When a signal has more than one coupling constant
Not all multiplets are simple. In a doublet of doublets, each proton couples to two nonequivalent neighbors. That produces two different spacings and therefore two J values. The same principle extends to doublet of triplets, triplet of doublets, and more complex patterns. The simple method still works: measure each distinct adjacent spacing independently. Modern NMR software can fit line positions automatically, but the manual approach remains essential for checking assignments and for learning how the spectrum is built.
How this calculator helps
This calculator is designed for the most common classroom and lab scenario: you have two line positions from an HNMR multiplet and want the coupling constant fast. If the values are entered in ppm, the tool multiplies the absolute ppm separation by the spectrometer frequency in MHz. If the values are already in hertz, the tool simply returns the absolute difference.
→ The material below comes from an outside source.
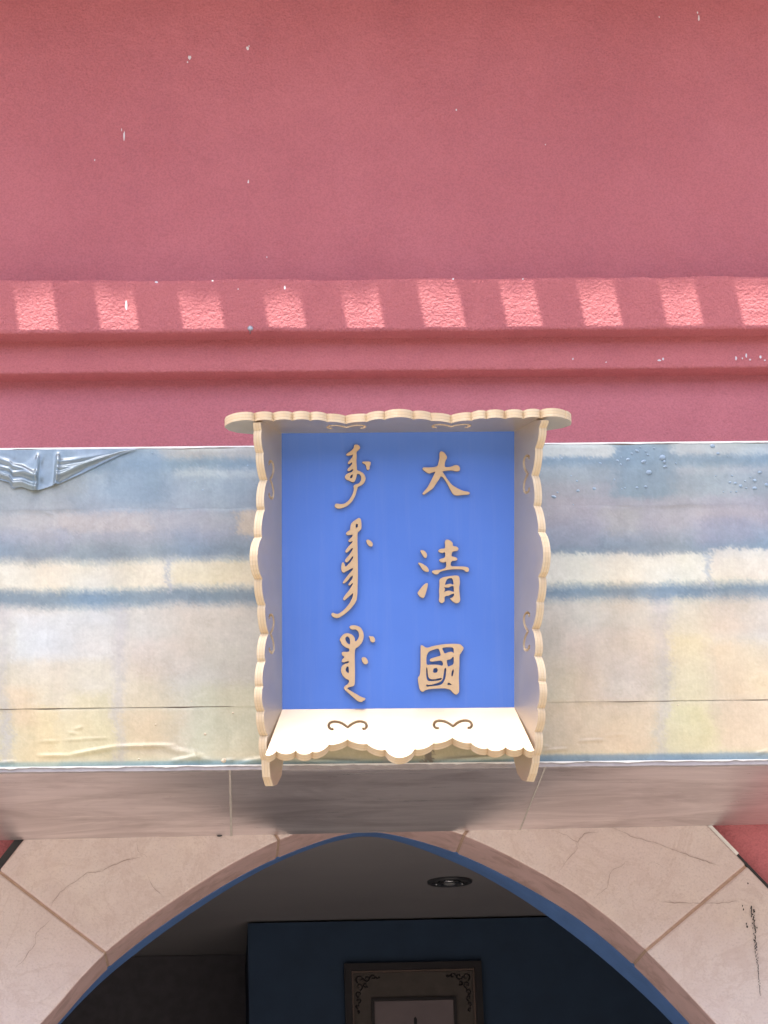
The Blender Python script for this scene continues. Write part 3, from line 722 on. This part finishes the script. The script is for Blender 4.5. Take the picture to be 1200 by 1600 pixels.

It also summarizes the line spacing, instrument setting, and likely interpretation tier so you can decide whether the value looks small, moderate, or large in everyday HNMR work.
Recommended authoritative references
For deeper study of NMR concepts and spectroscopy data, consult authoritative educational and government resources such as NIST Chemistry WebBook, Florida State University NMR Spectroscopy guide, and Michigan State University spectroscopy resource.
Final takeaway
The simple way to calculate coupling constant in HNMR is to measure the spacing between split lines and express that spacing in hertz. If your spectrum is in ppm, multiply the ppm difference by the instrument frequency in MHz. That is the entire calculation. What turns this simple arithmetic into a powerful chemical tool is interpretation: once you know whether J is around 2, 7, 10, or 16 Hz, you can start making evidence-based decisions about proton connectivity, stereochemistry, and substitution pattern. In short, mastering J calculations is one of the highest-value skills in routine proton NMR analysis.